The Father? . . . The Son? . . . Both? Isn't the Son also a spirit? Which 'spirit' is talking to this Spirit of Truth? And if he cannot speak of himself, but only what he 'hears' . . . . then which one told it what words to speak?
Would he not be subordinate to whomever is telling him what to say? John 4:24 says "God is a Spirit': and they that worship him must worship him in 'spirit and in truth' . . . . PERIOD!
If the 'Spirit of truth' as stated above in John 16:13 is actually the very same 'Spirit' who is also the Spirit of God whom we worship in spirit and truth . . . so then why can God not simply speak of Himself when speaking to man . . . without channeling his words apparently thru a different Spirit and telling it what to say?
Are the denominations that follow the Trinity doctrine so confused to believe and teach that God himself tells a separate Spirit of, or from Himself, what to say when speaking to mankind, or otherwise showing men 'things to come'? Why? And how does that work?
What such stupid foolishness!!!
I thought Trinity came from the Matrix movies.
Very interesting video. 1 Corinthians 8:5, 6 mentions "many gods and many lords". It also says (AV) "but to us there is but one God, the father..." I do not believe the trinity in any form.
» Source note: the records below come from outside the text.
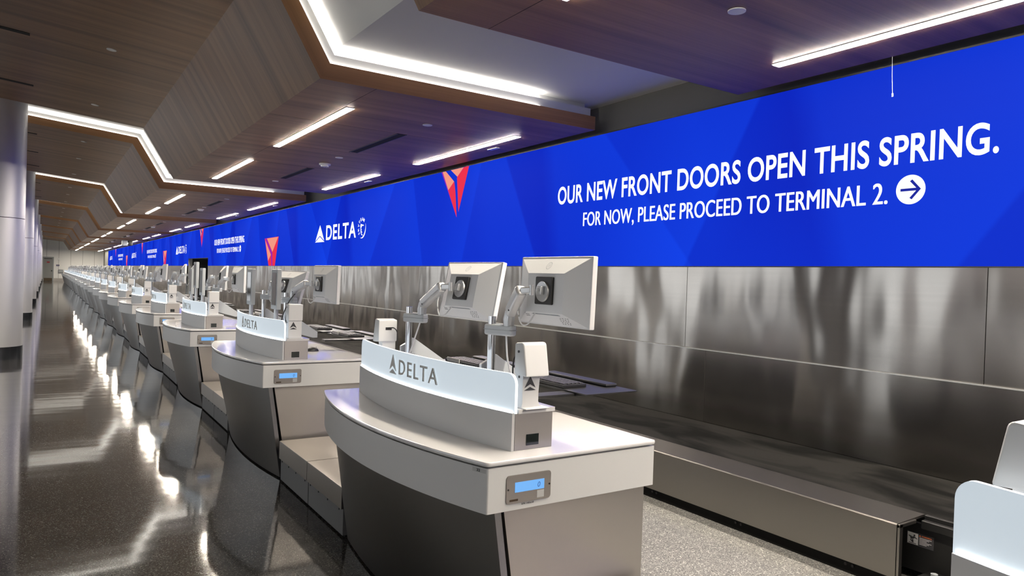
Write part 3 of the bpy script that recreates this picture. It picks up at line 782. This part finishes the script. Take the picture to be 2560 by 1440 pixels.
    ends = [rc*(1-math.cos(math.pi/2*i/8)) for i in range(9)]
    ys_ = [0.77-e for e in ends]+[(0.77-rc)*(1-2*i/40) for i in range(1, 40)]+[-0.77+e for e in ends[::-1]]
    for y in ys_:
        d_ = 0.77-abs(y); zt = 1.150
        if d_ < rc: zt = 1.150-rc+math.sqrt(max(rc**2-(rc-d_)**2, 0))+0.0005
        x = arc(y, 1.474, 1.391, 0.77); cols.append([(x, y, 1.001), (x, y, zt), (x+0.012, y, zt), (x+0.012, y, 1.001)])
    R_ = [[bm.verts.new(p) for p in c_] for c_ in cols]
    for a, c_ in zip(R_[:-1], R_[1:]):
        for j in range(3): bm.faces.new((a[j], a[j+1], c_[j+1], c_[j])).material_index = 1 if j == 1 else 0
    for r in (R_[0], R_[-1]): bm.faces.new(r).material_index = 1
    sg_ = obj('sign_panel', bm, ['glow_panel', 'glow_edge'], t, 25)
    bm = bmesh.new(); o2 = [(arc(y, 1.474, 1.391, 0.77)-0.004, y) for y in [0.762-1.524*i/28 for i in range(29)]]
    loft(bm, [[(x, y, z) for x, y in o2]+[(x+0.003, y, z) for x, y in o2[::-1]] for z in (1.000, 1.0055)]); obj('light_strip', bm, 'led_white', sg_, 0)
    bm = bmesh.new()
    sm = lambda u, v, w: (arc(0.19-u, 1.474, 1.391, 0.77)-0.0055-w, 0.19-u, 1.040+v)
    for tri in widget(0, 0, 0.085, 0.090): poly_into(bm, tri, sm, thick=-0.004)
    text_into(bm, 'DELTA', 0.365, 0.068, lambda u, v, w: sm(0.118+u, v+0.006, w), 0.004, 1.22, res=3, thick=-0.004)
    obj('sign_lettering', bm, 'letter_grey', sg_, 0)
    return t
def rrect(x0, x1, z0, z1, r, n=5):
    out = []
    for cx, cz, a0 in ((x1-r, z0+r, -90), (x1-r, z1-r, 0), (x0+r, z1-r, 90), (x0+r, z0+r, 180)):
        for i in range(n+1):
            a = math.radians(a0+90*i/n); out.append((cx+r*math.cos(a), cz+r*math.sin(a)))
    return out
def nth(k):   # k = -1 is the cut-off counter
    return 'the counter cut off at the lower right' if k < 0 else ('the nearest whole counter' if k == 0 else 'the %s counter in the row' % ORD[k])
def clabel(k):
    if k < 0: return 'check-in counter with lit white sign, cut off at the lower right of the photo'
    if k == 0: return 'nearest whole check-in counter, curved white top, lit airline sign and 32 sticker'
    return 'white and steel check-in counter with lit sign, %s in the row' % ORD[k]
c0 = build_counter(clabel(0))
NK = list(range(0, NCOUNT))
for k in [-1]+NK[1:]: dup(c0, (CX, Y0+P*k, 0), clabel(k))
# marks only the nearest counter shows
bm = bmesh.new(); xs = arc(-0.835, 1.306, 1.171, 0.865)-0.001
sx_ = lambda u, v, w: (arc(-0.795-u, 1.306, 1.171, 0.865)-0.0008-w, -0.795-u, 0.818+v)
poly_into(bm, [(0, 0), (0.062, 0), (0.062, 0.015), (0, 0.015)], sx_); stk = obj('number_sticker', bm, 'sticker', c0, 0)
bm = bmesh.new(); text_into(bm, '32', 0.016, 0.010, lambda u, v, w: sx_(0.02+u, 0.0025+v, w+0.0008), 0.02, res=2); obj('sticker_number', bm, 'print_dark', stk, 0)
bm = bmesh.new(); text_into(bm, 'S/N 145610', 0.055, 0.007, lambda u, v, w: (1.452-CX+u, -0.8662-w, 0.690+v), 0.02, res=2); obj('serial_number', bm, 'print_dark', c0, 0)

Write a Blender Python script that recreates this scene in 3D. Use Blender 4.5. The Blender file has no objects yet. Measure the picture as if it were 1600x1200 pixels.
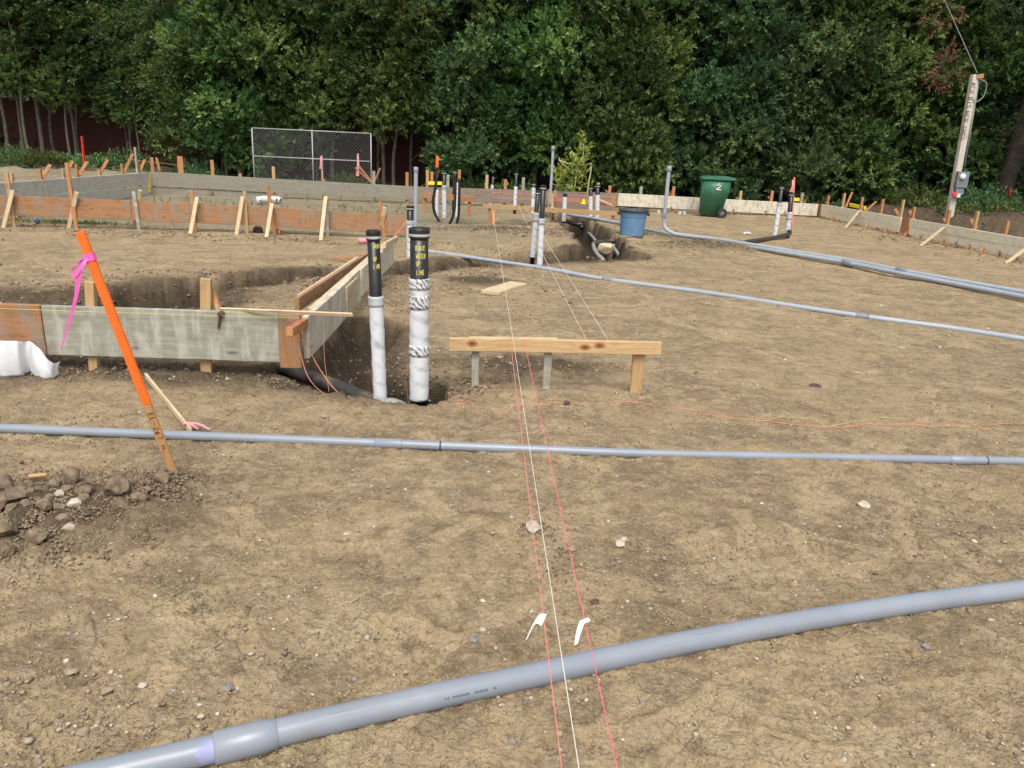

I heard a prominent Baptist minister (Adrian Rogers) once say, "Try to explain the trinity and you will lose your mind." He was correct. The trinity is illogical and contradictory. It confuses people about who God is.
I'm allergic to algebra, of any kind.
Sounds like you are talking about Jesus and the Holy Ghost being a kind of Avatar for God. With the talk of divine images and manifesting the deity's presence.
I agree you can't impose trinitarian assumptions when interpreting the Bible. You can only treat it as one later attempt among others to explain the Christ event. Seems that by the 1st cent the assumption among Jews is that only their God is real. By c. 60, christology developed that equated Jesus with Israel's God (Phil 2). Mark's gospel a few years later also has numerous such allusions. Doesn't mean they understood God as trinity, but some language in the NT seems to head in that direction. "Some" as in other language doesn't.